Hezbollah zweert wraak op Israël
BEIROET. „Dood aan Israël”, zongen maandag duizenden aanhangers van de Libanese groepering Hezbollah tijdens de uitvaart van de prominente commandant Samir Kantar. De Libanees kwam afgelopen weekend om het leven toen het pand waar hij verbleef in de Syrische stad Jaramana met raketten werd verwoest.
In Israël reageerden diverse politici verheugd op zijn dood; Kantar werd er nog altijd door velen gehaat, omdat hij in 1979 als 16-jarige betrokken was bij de moord op Israëlische burgers in de plaats Nahariya. Onder de slachtoffers waren een vader en zijn twee kinderen.
De Libanees Kantar was in Israël wegens terrorisme veroordeeld en zat bijna dertig jaar in de cel toen hij in 2008 werd geruild tegen de lichamen van in Libanon omgekomen Israëlische militairen.
Hij werd in Libanon als een held binnengehaald, maar veel Israëliërs waren woedend dat hij mocht gaan.
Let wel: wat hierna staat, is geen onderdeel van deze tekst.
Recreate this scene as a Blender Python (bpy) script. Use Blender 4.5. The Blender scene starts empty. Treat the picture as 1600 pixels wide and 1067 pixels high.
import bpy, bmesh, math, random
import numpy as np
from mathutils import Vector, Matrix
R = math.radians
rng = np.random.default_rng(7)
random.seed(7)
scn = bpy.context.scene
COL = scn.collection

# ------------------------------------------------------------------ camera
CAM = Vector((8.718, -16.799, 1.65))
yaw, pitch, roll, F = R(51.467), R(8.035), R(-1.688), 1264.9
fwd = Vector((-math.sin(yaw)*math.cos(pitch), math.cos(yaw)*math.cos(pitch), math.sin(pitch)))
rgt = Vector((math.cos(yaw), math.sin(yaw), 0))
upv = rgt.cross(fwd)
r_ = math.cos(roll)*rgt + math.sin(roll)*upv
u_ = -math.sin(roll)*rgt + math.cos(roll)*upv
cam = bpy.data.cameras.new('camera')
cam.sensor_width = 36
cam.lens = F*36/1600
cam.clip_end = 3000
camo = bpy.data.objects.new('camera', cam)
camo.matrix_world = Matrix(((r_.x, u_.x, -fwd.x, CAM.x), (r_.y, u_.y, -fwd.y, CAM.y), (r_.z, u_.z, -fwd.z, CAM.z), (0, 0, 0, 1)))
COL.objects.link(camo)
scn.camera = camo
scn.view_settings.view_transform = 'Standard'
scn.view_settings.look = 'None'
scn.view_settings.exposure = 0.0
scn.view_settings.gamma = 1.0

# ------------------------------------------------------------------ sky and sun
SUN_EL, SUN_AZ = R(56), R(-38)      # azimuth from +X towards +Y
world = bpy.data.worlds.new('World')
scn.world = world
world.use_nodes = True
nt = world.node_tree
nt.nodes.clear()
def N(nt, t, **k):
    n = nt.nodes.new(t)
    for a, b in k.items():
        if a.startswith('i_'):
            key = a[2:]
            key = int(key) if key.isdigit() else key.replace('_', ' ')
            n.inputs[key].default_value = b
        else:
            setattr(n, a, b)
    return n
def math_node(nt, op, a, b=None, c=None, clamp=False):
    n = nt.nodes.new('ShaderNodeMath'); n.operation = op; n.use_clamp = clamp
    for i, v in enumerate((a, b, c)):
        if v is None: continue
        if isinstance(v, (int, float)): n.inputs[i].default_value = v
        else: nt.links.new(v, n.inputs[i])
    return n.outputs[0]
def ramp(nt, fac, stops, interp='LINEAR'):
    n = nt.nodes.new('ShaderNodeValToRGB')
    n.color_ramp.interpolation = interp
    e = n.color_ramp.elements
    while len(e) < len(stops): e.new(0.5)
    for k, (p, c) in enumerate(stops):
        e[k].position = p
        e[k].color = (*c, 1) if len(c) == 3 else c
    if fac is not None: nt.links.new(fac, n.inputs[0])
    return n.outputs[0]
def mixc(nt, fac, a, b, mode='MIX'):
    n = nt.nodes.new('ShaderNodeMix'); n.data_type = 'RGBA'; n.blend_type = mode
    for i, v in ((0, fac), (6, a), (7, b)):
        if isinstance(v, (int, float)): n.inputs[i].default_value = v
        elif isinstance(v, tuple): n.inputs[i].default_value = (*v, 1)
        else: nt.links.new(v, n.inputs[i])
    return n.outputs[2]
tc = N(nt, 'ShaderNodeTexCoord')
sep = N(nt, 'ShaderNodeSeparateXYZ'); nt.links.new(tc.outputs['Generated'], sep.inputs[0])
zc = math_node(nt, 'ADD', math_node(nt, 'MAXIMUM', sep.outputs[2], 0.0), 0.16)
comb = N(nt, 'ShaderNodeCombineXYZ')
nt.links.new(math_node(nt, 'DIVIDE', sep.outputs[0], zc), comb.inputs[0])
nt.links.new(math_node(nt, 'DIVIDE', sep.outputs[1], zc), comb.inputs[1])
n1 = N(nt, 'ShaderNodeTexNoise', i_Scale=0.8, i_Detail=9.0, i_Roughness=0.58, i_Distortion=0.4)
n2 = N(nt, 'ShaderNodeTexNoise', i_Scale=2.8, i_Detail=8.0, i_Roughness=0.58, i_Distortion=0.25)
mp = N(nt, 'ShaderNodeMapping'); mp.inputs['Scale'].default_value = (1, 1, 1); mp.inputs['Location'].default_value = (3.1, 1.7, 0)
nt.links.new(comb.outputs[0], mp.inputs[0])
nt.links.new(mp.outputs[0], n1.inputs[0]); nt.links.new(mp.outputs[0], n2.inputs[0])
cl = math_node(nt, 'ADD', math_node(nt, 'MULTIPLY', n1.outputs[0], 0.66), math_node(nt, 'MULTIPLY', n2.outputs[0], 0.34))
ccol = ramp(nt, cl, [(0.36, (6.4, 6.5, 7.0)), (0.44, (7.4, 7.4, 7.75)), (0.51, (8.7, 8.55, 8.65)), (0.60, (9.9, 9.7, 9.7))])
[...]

Blijkbaar was Kantar recentelijk in Syrië actief voor Hezbollah, dat in de burgeroorlog meevecht aan de kant van het regime. Volgens een plaatselijke militie in Jaramana die trouw is aan Assad, was de Israëlische aanval met vier raketten een doelbewuste moordaanslag op Kantar. Israël heeft bevestigd noch ontkend dat het achter de aanval zit. Hezbollah is daar echter van overtuigd.
Hezbollahleider Hassan Nasrallah zei maandag dat zijn militie de dood van Kantar zal wreken. „Het is ons recht de moord te vergelden, op een plaats, tijdstip en manier die ons goed dunken. Het is ons recht en ik zal er vanavond aan toevoegen dat wij dit recht met de hulp van Allah zullen uitoefenen.”
Zondag werden vanuit Libanon al drie raketten afgevuurd op het noorden van Israël. Niemand raakte gewond. De krant Haaretz bracht de raketaanval in verband met de dood van Kantar.
De in 2011 uitgebroken Syrische burgeroorlog heeft een zware tol geëist van Assads leger. Hezbollah en Iran compenseren samen met de massale Russische luchtaanvallen de geslonken Syrische strijdkrachten in de slepende burgeroorlog.